There is another thing that sets Pandora apart from our world. On Pandora, everything in nature is literally connected to each other. On our world, pantheistic ideas abound with things like the circle of live, unity of all living things, or some mysterious force that binds all things together. These ideas are rubbish on earth: the only thing that circulates among living ecosystems are chemicals, life is unified only in the sense that all living things share common characteristics, and the only force that binds us together is gravity. However, things are very different on Pandora. On that planet, when a Na’vi wants to ride a mount (they have horse-like and pterodactyl-like creatures that they often ride), they do not use bridles or reigns. Rather, they link up with these creatures. All Na’vi have a long, braided pony tail, and coming out of the end of it is a bundle of long filaments. All of the creatures on Pandora have a pair of tentacles coming from the back of their head. Each tentacle ends in a little bulb that has a bundle of long filaments in it. So when a Na’vi rides one of its mounts, it connects the end of its ponytail with a tentacle on the beast, the filaments join, and the two creatures minds’ are connected. The Na’vi is them able to control the beast simply by thinking.
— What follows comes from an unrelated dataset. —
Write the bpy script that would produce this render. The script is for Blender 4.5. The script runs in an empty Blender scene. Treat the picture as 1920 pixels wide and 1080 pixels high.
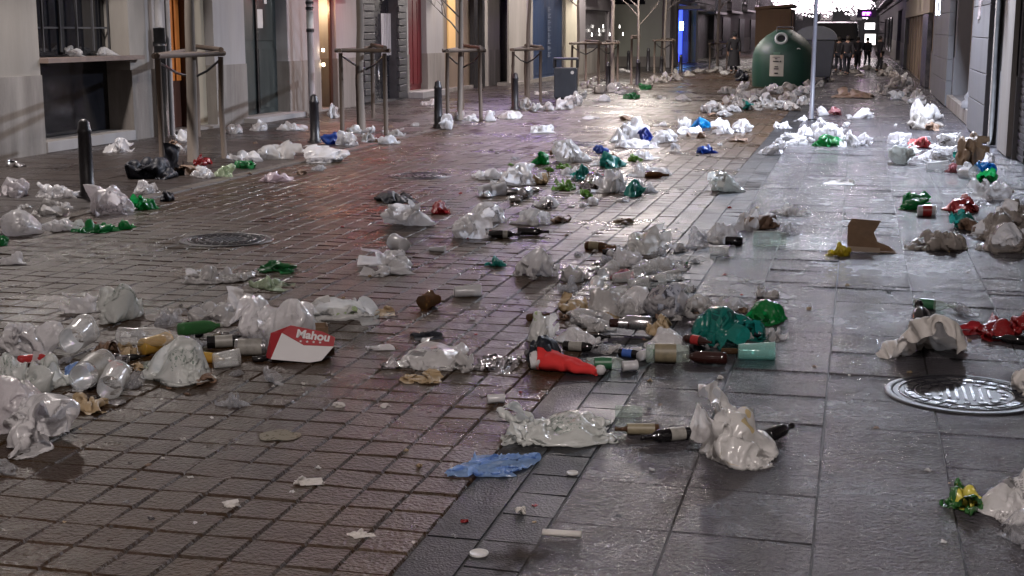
import bpy, bmesh, math, random
import numpy as np
from mathutils import Vector, Matrix, Euler
R=math.radians
SC=bpy.context.scene; COL=SC.collection
# ---------------------------------------------------------------- camera, sky, exposure
FPX=2602.0; CAMH=1.6; PITCH=.18434; YAW=.24153
cam=bpy.data.objects.new('camera',bpy.data.cameras.new('camera')); COL.objects.link(cam); SC.camera=cam
cam.data.sensor_width=36; cam.data.lens=FPX/1920*36; cam.data.clip_end=600; cam.data.clip_start=.05
cam.location=(0,0,CAMH); cam.rotation_euler=(math.pi/2-PITCH,0,YAW)
SC.render.resolution_x=1024; SC.render.resolution_y=576
world=bpy.data.worlds.new('World'); SC.world=world; world.use_nodes=True
_n=world.node_tree.nodes; _bg=_n['Background']
_sky=_n.new('ShaderNodeTexSky'); _sky.sky_type='NISHITA'; _sky.sun_disc=False; _sky.sun_elevation=R(-3); _sky.sun_rotation=R(200)
_mx=_n.new('ShaderNodeMix'); _mx.data_type='RGBA'; _mx.inputs[0].default_value=.93
_mx.inputs[7].default_value=(.98,.82,.78,1)      # town glow under low cloud
world.node_tree.links.new(_sky.outputs[0],_mx.inputs[6]); world.node_tree.links.new(_mx.outputs[2],_bg.inputs[0])
_bg.inputs[1].default_value=.14
SC.view_settings.view_transform='Standard'; SC.view_settings.look='None'; SC.view_settings.gamma=1; SC.view_settings.exposure=0.0
SC.cycles.transparent_max_bounces=24; SC.cycles.max_bounces=8; SC.cycles.diffuse_bounces=3; SC.cycles.glossy_bounces=4
SC.cycles.sample_clamp_indirect=4; SC.cycles.caustics_reflective=False; SC.cycles.caustics_refractive=False

# ---------------------------------------------------------------- measuring: a pixel of the 1920 px photo -> a point of the street
_fw=np.array([-math.sin(YAW)*math.cos(PITCH),math.cos(YAW)*math.cos(PITCH),-math.sin(PITCH)])
_rt=np.array([math.cos(YAW),math.sin(YAW),0.]); _up=np.cross(_rt,_fw)
def ray(px,py): return (px-960)*_rt-(py-540)*_up+FPX*_fw
def G(px,py,z=0.):
    d=ray(px,py); t=(z-CAMH)/d[2]; return d*t+np.array([0,0,CAMH])
def onX(px,py,X):
    d=ray(px,py); return d*(X/d[0])+np.array([0,0,CAMH])
def onY(px,py,Y):
    d=ray(px,py); return d*(Y/d[1])+np.array([0,0,CAMH])
def yat(px,X,py=130): return float(onX(px,py,X)[1])

# ---------------------------------------------------------------- tagging
def tag(o,label=None,cat=None,group=None,kind=None):
    if label: o['label']=label
    if cat: o['category']=cat
    if group: o['group']=group
    if kind: o['kind']=kind
    return o
def empty(name,loc=(0,0,0),rz=0):
    o=bpy.data.objects.new(name,None); COL.objects.link(o); o.location=loc; o.rotation_euler=(0,0,rz); o.empty_display_size=.1; return o
def link(name,me,mat,parent=None,loc=(0,0,0),rot=(0,0,0)):
    o=bpy.data.objects.new(name,me); COL.objects.link(o); o.location=loc; o.rotation_euler=rot
    if mat is not None and not me.materials:
        for m in (mat if isinstance(mat,(list,tuple)) else [mat]): me.materials.append(m)
    if parent is not None: o.parent=parent
    return o

# ---------------------------------------------------------------- materials
MATS={}
def newmat(name):
    m=bpy.data.materials.new(name); m.use_nodes=True; nt=m.node_tree
    return m,nt,nt.nodes['Principled BSDF'],nt.nodes['Material Output']
def nd(nt,t,**kw):
    n=nt.nodes.new(t)
    for k,v in kw.items():
        if k.startswith('i_'): n.inputs[int(k[2:])].default_value=v
        else: setattr(n,k,v)
    return n
def coords(nt,which='Object'):
    return nd(nt,'ShaderNodeTexCoord').outputs[which]
def noise(nt,co,scale,detail=4,rough=.6):
    n=nd(nt,'ShaderNodeTexNoise'); n.inputs['Scale'].default_value=scale; n.inputs['Detail'].default_value=detail; n.inputs['Roughness'].default_value=rough
    nt.links.new(co,n.inputs['Vector']); return n.outputs[0]
def ramp(nt,fac,stops):
    r=nd(nt,'ShaderNodeValToRGB'); nt.links.new(fac,r.inputs[0]); e=r.color_ramp.elements
    while len(e)<len(stops): e.new(.5)
    for k,(p,c) in enumerate(stops):
        e[k].position=p; e[k].color=(c if len(c)==4 else (*c,1)) if isinstance(c,(tuple,list)) else (c,c,c,1)
    return r.outputs[0]
def mixc(nt,fac,a,b,mode='MIX'):
    m=nd(nt,'ShaderNodeMix',data_type='RGBA',blend_type=mode)
    for s,v in ((0,fac),(6,a),(7,b)):
        if isinstance(v,(int,float)): m.inputs[s].default_value=v
        elif isinstance(v,tuple): m.inputs[s].default_value=(*v,1) if len(v)==3 else v
        else: nt.links.new(v,m.inputs[s])
    return m.outputs[2]
def mth(nt,op,a,b=None,clamp=False):
    m=nd(nt,'ShaderNodeMath',operation=op,use_clamp=clamp)
    for s,v in ((0,a),(1,b)):
        if v is None: continue
        if isinstance(v,(int,float)): m.inputs[s].default_value=v
        else: nt.links.new(v,m.inputs[s])
    return m.outputs[0]
def bump(nt,b,h,strength,dist=.01,chain=None):
    n=nd(nt,'ShaderNodeBump'); n.inputs['Strength'].default_value=strength; n.inputs['Distance'].default_value=dist
    nt.links.new(h,n.inputs['Height'])
    if chain is not None: nt.links.new(chain,n.inputs['Normal'])
    nt.links.new(n.outputs[0],b.inputs['Normal']); return n.outputs[0]
def solid(name,c,rough=.6,var=.25,scale=6,bumpk=.25,metal=0,spec=.5,dirt=None,streak=False):
    if name in MATS: return MATS[name]
    m,nt,b,out=newmat(name); co=coords(nt)
    if streak:
        mp=nd(nt,'ShaderNodeMapping'); mp.inputs['Scale'].default_value=(1,1,.16); nt.links.new(co,mp.inputs[0]); co2=mp.outputs[0]
    else: co2=co
    n1=noise(nt,co2,scale,6,.65); n2=noise(nt,co,scale*9,3)
    base=mixc(nt,ramp(nt,n1,[(.3,0.),(.7,1.)]),tuple(x*(1-var) for x in c),tuple(min(1,x*(1+var*.6)) for x in c))
    if dirt is not None: base=mixc(nt,mth(nt,'MULTIPLY',ramp(nt,noise(nt,co2,scale*.45,7,.7),[(.42,0.),(.68,1.)]),.85),base,dirt)
    nt.links.new(base,b.inputs['Base Color']); b.inputs['Metallic'].default_value=metal; b.inputs['Specular IOR Level'].default_value=spec
    r=ramp(nt,n1,[(.2,max(.02,rough-.12)),(.8,min(1,rough+.12))]); nt.links.new(r,b.inputs['Roughness'])
    if bumpk: bump(nt,b,n2,bumpk,.004)
    MATS[name]=m; return m
def emit(name,c,s):
    if name in MATS: return MATS[name]
    m,nt,b,out=newmat(name); b.inputs['Base Color'].default_value=(*c,1); b.inputs['Emission Color'].default_value=(*c,1); b.inputs['Emission Strength'].default_value=s
    MATS[name]=m; return m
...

As impressive as that is, apparently a similar system exists throughout the world of Pandora. Trees also have some sort of communication system that involves the transfer of electrical impulses. This phenomena fascinated one of the human scientists (who, because of her appreciation for the planet itself, and not just the ore that could be sent back to earth, was actually a good guy), and in describing her findings to another person, she stated that all of the plant life was connected to each other with more complexly than the human brain. She didn’t go so far as to say that the whole planet with a single, living organism, but her description came awfully close. To close the gap, the Na’vi could also connect with the trees of Pandora. This was their way of communicating with their ancestors (the human scientist explained this as linking up with memories of past Na’vi that have been stored in the trees).

Finally, the Na’vi have a god. Her name is Eywa. While they never really get into exactly what Eywa is, it isn’t too hard to figure out that Eywa is the planet itself. With the stored memories of all of the dead Na’vi in the trees, and with the plants having more neural connections that the human brain, Eywa couldn’t be anything but a characterization of the collective intelligence and action of the planet as a whole. The movie make it abundantly clear that Eywa is real, for the climactic scene of the movie comes when the Na’vi, defeated and fleeing from their human attackers, are rescued by herds and flocks of wild animals that storm onto the battlefield and decimate the human army. This was in response to the avatar praying to Eywa.

The conclusion of the whole matter is that Pandora is fictitious. Not only does the planet Pandora not exist anywhere in our universe, it can not. I should confess that I lied earlier. In response to the connectedness of Pandoran life, I said that earth is not the same, for nothing binds earth but the cycling of chemicals and gravity. This is not true, for like Pandora, we have a God. But the God of earth, the God of the universe, is so awesome, He puts Eywa to shame. The true God is not the collective of all life on earth, He exists apart from earth, in a spiritual realm outside of nature, physics, and time itself, for He created them all. Despite this grandeur, God cares about the earth and sustains it. The universe does not exist because the laws of physics work and keep things in order, it exists because God caused it to exist and he continues to sustain it. Finally, the crown of God’s creation is not the planet earth, it is Man. Earth is but our home, a home God gave to us as caretakers, but still just a home. This, then, is the error of Avatar. In rejecting man as the chief of God’s creation, the makers of Avatar created a world, literally from the roots up, where a pantheistic god of nature was real. The danger of Avatar is that the spectacular colors, images, and detail of the movie are a siren song for a pagan religion that is at total odds with the reality of the universe in which we live.